DUP MEP, Jim Allister, has drawn attention to a vote in the European Parliament on Tuesday 17 January which could impact severely on the future of Belfast Port.  Referring to the proposed Port Services Directive, Mr Allister said:-


“An important vote will take place in the European Parliament in Strasbourg on Tuesday 17th January, which could have serious implications for the port of Belfast.   If the EU Port Services Directive is approved then, in common with all ports in the EU, it will subject us to unnecessary and commercially restrictive practices which will damage the economic viability of Belfast Port.


The Directive’s aim is to liberalise the port services market, e.g. cargo handling and nautical services like piloting and tugs.  The UK port services market is already open and competitive, in Belfast alone over 30 licences have been granted to independent cargo handlers. In continental Europe things are much more monopolistic.


My primary concern is that the “one size fits all” solution which the Directive imposes will impede the rolling out of the Port of Belfast’s significant investment programme. Belfast handles 66% of all NI’s seaborne trade and indeed 25% of the entire island’s.  There are plans to invest £140M over the next 5 years to deliver modern terminals, extra container capacity and other infrastructure improvements.  As a Trust Port it is not publicly funded and, therefore, must make commercial deals capable of funding its expansion.  Given the high expenditure involved in these major improvements, contracts inevitably need to be long-term with the service providers – so as to spread the cost of the investment - , yet, this Directive will seek to curtail the length of such arrangements, thereby, threatening the investment programmes which are critical to the future and viability of the Port.

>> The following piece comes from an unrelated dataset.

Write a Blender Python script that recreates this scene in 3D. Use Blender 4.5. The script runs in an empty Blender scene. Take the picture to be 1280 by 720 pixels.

No doubt where monopolies reign elsewhere in Europe, for example, in cargo handling or piloting services, it is sensible to prise open that market by restricting the duration of such contracts and opening them up to competition, but it is foolish and unnecessary to apply the same requirements to the provision of long-term infrastructural projects, which are already the product of open contractual competition.


Developing port infrastructure is highly capital intensive, requiring long-term returns based on long-term contracts e.g. the new Stena Line terminal.  This Directive, if passed, would prevent such long-term contracts for the provision of port facilities by requiring a more frequent re-tendering process for the allocation of those facilities.  That would be unworkable and succeed only in impeding and stymieing the development of infrastructure at Belfast Port.  Thus, I will be voting against this Directive.


The Port Services Directive was originally proposed in 2001, it was then defeated in the Parliament in 2003, but the last Commission re-introduced it in 2004.  Now it comes again to the Parliament where hopefully it will suffer the same fate as before.


There is enormous reliance by Northern Ireland’s economy on the maintenance of a competitive and efficient port infrastructure. I, therefore, will use my vote in Strasbourg to reject this proposal whose effect would be so stultifying and regressive.”